Freundinnen und Freunde der Heinrich-Böll-Stiftung berichten von ihren ganz persönlichen Erlebnissen im Jahr 1968. Hartmut Streppel schreibt über seine Schulzeit in Bonn, erste Demonstrationen und politische Einmischung. 

Bonn war als Sitz der Bundesregierung und der Ministerien Provinz und Weltstadt in einem: ruhig, vornehm konservativ, beamtenheimstättisch, aber auch rheinisch offen und voller fremdländisch aussehender Gäste von den Botschaften und der großen Universität – und Ziel von Demonstranten gegen und für alle möglichen Themen. Ich, Jahrgang 1954, war zu jung, um die politischen Vorgänge um 1968 umfassend einordnen zu können.  Aber ich hatte lange Haare, trug einen grünen Parka, interessierte mich für die „fürchterliche“ Musik aus England und fühlte mich wie alle anderen stark.

Der Lehrkörper des von mir besuchten Gymnasiums in dem von liberalkonservativen Ministerialbeamten bewohnten Vorort von Bonn, in dem Mitte der 1960er Jahre der Kulturkampf mit zerstochenen Reifen tobte, weil die bisher katholische Grundschule in eine Gemeinschaftsschule umgewandelt werden sollte, war eher liberal im guten Sinne.
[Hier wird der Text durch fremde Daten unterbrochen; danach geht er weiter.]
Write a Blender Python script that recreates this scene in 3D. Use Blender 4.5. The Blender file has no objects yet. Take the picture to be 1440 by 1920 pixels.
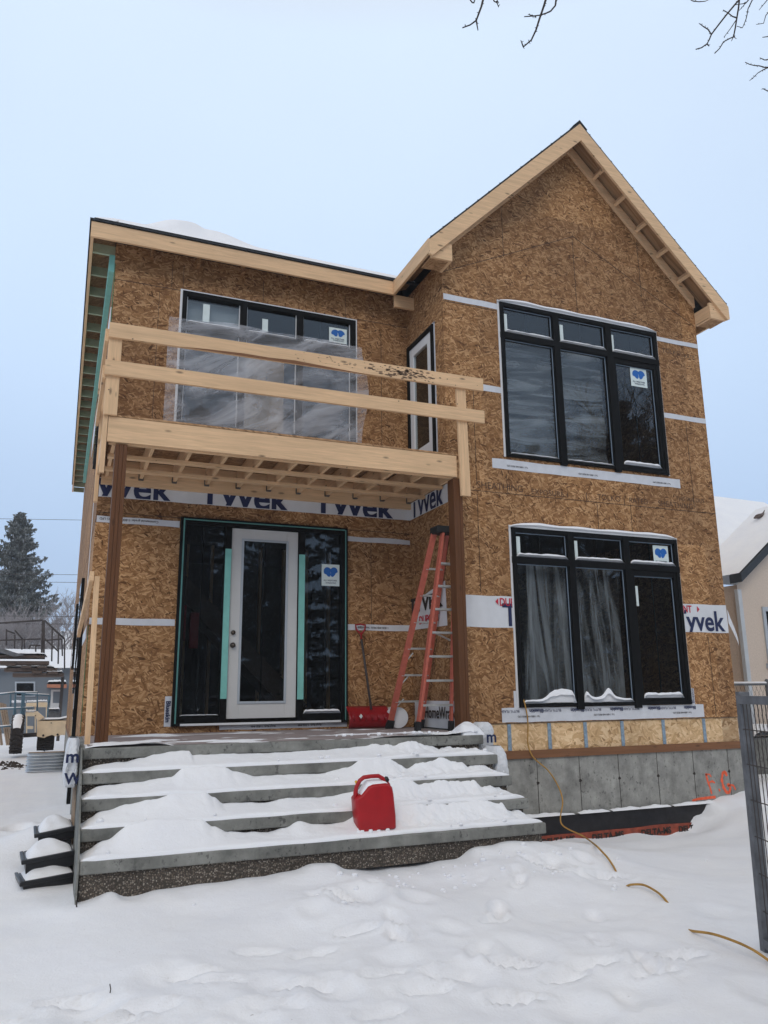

Unser Direktor „rettete“ allein für unsere Klasse drei Schüler, die auf einem erzkonservativen Gymnasium in der Stadt keine Chance gehabt hatten. Unser erster Klassenlehrer war SPD-Mitglied, kandidierte für den lokalen Gemeinderat und brachte uns die eine oder alternative Wahrheit über die Politik bei.

Im Jahr 1968, an einem Morgen kurz nach dem 21. August, hatten einige Schüler morgens im Umkleideraum der Turnhalle selbstgemalte Plakate auf dem Zeichenblock dabei, mit tschechischer Fahne, „Dubček/Svoboda“, „Freiheit für die ČSSR“ und anderen Parolen. Ich vermute, wir hatten Kunst an dem Tag und hängten die „Plakate“ an die Wände unseres Klassenzimmers. Ein späterer Mitschüler berichtete, er hätte mit einer erzürnten Gruppe junger Leute an diesem Tag die Straße vor der russischen Botschaft in Rolandseck teilweise blockiert und ein kleines Spiel mit – oder war es gegen? – die Polizei gewonnen. Eine erste Erweckung, dass wir nicht allein auf dieser Welt waren und uns einmischen mussten.

Ich kaufte mir das Kursbuch #12 – „Der nicht erklärte Notstand“ – und verstand, dass die Herrschenden nicht immer recht haben. Die Notstandsgesetze wurden diskutiert und die bunten, intelligenten, kleinen Aufkleber, die dagegen sachlich, deutlich Stellung bezogen, klebten überall. Wir diskutierten im Unterricht über die RAF, ich hielt ein Referat über Ulrike Meinhof und hatte dafür fast alle ihre Konkret-Leitartikel gelesen. Wir fanden den Stadtplaner doof, der uns im Deutschunterricht erklärte, er wolle den Rasen in seinem Garten komplett durch Steine ersetzen.

In privaten Zirkeln sahen wir Filme über die Realität in der UdSSR, der DDR und in Kuba, wobei uns das letztere eher zusagte. Einige gingen zu den Jusos, wo ich auch eine Zeitlang reinschaute und im kleinen Arbeitskreis, u.a. mit dem Sohn unseres Klassenlehrers, Ernest Mandel las; andere mischten die Jugendarbeit auf und gründeten neue Jugendgruppen. Wieder andere verfielen den Drogen oder begannen zu meditieren; einige machten mehreres. Die Jungen trugen lange Haare, die Mädchen kurze Röcke und fast alle waren sehr selbstbewusst.

Wir boykottierten einen Tag lang die Schule, weil 4 von 5 Stunden ausfallen sollten. Resultat: keins, keine Bestrafung, nicht mal eine Ermahnung. Wir gingen zum Direktor und forderten bessere Lektüre im Französisch-Unterricht und hatten Erfolg. Aha, so einfach geht das. Wir diskutierten, auch wenn die Universität noch einige Jahre weg war, über die roten Zellen, und ob es sinnvoll war, Vorlesungen zu sprengen.  Wir beteiligten uns immer mal wieder an Demos, die in der Bundeshauptstadt sehr regelmäßig stattfanden. Mit unserer Austauschklasse aus Dijon besuchten wir die finale Diskussion zu den Ostverträgen im Bundestag und hatten eine private Diskussionsveranstaltung mit Richard von Weizsäcker.

Wir träumten von Uschi Nerke, die uns im Beat Club die neuesten Größen der Popmusik präsentierte. Nachts unter der Bettdecke hörte ich Alan Bangs vom BFBS und einmal die Woche Joachim-Ernst Berendt mit den wirklich ausgefallenen Musiktrends.

Und die Moral von der Geschicht'? Sich nichts gefallen lassen, sich einmischen, Mensch bleiben.